:: Given data ::
--- start ---

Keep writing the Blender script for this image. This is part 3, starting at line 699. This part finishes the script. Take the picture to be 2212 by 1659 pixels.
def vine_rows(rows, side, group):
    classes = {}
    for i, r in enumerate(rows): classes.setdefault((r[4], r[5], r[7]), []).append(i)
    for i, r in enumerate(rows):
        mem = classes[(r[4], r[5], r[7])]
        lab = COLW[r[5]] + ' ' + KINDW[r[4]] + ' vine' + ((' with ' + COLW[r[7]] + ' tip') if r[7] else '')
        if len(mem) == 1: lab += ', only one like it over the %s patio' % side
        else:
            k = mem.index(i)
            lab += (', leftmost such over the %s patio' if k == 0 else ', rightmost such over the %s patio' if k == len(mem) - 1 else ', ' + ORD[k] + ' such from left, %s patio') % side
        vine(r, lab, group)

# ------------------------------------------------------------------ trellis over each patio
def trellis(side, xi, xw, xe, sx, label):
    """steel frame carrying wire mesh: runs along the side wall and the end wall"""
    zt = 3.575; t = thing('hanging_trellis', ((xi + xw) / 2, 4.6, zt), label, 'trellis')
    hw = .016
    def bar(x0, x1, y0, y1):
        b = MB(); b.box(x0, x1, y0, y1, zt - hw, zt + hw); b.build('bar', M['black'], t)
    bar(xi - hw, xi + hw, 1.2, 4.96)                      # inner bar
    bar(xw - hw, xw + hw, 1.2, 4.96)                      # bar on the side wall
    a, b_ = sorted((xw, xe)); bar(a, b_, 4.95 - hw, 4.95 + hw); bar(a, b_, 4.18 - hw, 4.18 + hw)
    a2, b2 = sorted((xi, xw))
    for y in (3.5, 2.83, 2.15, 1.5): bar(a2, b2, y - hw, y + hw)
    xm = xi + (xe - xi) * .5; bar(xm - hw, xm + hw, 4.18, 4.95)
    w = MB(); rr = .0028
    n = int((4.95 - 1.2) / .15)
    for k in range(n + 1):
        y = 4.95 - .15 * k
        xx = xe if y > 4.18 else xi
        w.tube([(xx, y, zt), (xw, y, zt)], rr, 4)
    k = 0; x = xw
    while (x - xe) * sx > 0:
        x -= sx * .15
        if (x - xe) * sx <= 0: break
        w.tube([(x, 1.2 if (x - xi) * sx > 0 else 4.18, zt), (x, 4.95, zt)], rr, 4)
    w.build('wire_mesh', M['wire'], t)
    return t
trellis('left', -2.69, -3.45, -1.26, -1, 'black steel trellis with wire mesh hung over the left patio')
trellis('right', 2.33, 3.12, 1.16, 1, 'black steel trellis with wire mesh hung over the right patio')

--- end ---

:: Task brief ::
Return all of the data exactly as it reads.

:: Solution to this problem ::
Keep writing the Blender script for this image. This is part 3, starting at line 699. This part finishes the script. Take the picture to be 2212 by 1659 pixels.
def vine_rows(rows, side, group):
    classes = {}
    for i, r in enumerate(rows): classes.setdefault((r[4], r[5], r[7]), []).append(i)
    for i, r in enumerate(rows):
        mem = classes[(r[4], r[5], r[7])]
        lab = COLW[r[5]] + ' ' + KINDW[r[4]] + ' vine' + ((' with ' + COLW[r[7]] + ' tip') if r[7] else '')
        if len(mem) == 1: lab += ', only one like it over the %s patio' % side
        else:
            k = mem.index(i)
            lab += (', leftmost such over the %s patio' if k == 0 else ', rightmost such over the %s patio' if k == len(mem) - 1 else ', ' + ORD[k] + ' such from left, %s patio') % side
        vine(r, lab, group)

# ------------------------------------------------------------------ trellis over each patio
def trellis(side, xi, xw, xe, sx, label):
    """steel frame carrying wire mesh: runs along the side wall and the end wall"""
    zt = 3.575; t = thing('hanging_trellis', ((xi + xw) / 2, 4.6, zt), label, 'trellis')
    hw = .016
    def bar(x0, x1, y0, y1):
        b = MB(); b.box(x0, x1, y0, y1, zt - hw, zt + hw); b.build('bar', M['black'], t)
    bar(xi - hw, xi + hw, 1.2, 4.96)                      # inner bar
    bar(xw - hw, xw + hw, 1.2, 4.96)                      # bar on the side wall
    a, b_ = sorted((xw, xe)); bar(a, b_, 4.95 - hw, 4.95 + hw); bar(a, b_, 4.18 - hw, 4.18 + hw)
    a2, b2 = sorted((xi, xw))
    for y in (3.5, 2.83, 2.15, 1.5): bar(a2, b2, y - hw, y + hw)
    xm = xi + (xe - xi) * .5; bar(xm - hw, xm + hw, 4.18, 4.95)
    w = MB(); rr = .0028
    n = int((4.95 - 1.2) / .15)
    for k in range(n + 1):
        y = 4.95 - .15 * k
        xx = xe if y > 4.18 else xi
        w.tube([(xx, y, zt), (xw, y, zt)], rr, 4)
    k = 0; x = xw
    while (x - xe) * sx > 0:
        x -= sx * .15
        if (x - xe) * sx <= 0: break
        w.tube([(x, 1.2 if (x - xi) * sx > 0 else 4.18, zt), (x, 4.95, zt)], rr, 4)
    w.build('wire_mesh', M['wire'], t)
    return t
trellis('left', -2.69, -3.45, -1.26, -1, 'black steel trellis with wire mesh hung over the left patio')
trellis('right', 2.33, 3.12, 1.16, 1, 'black steel trellis with wire mesh hung over the right patio')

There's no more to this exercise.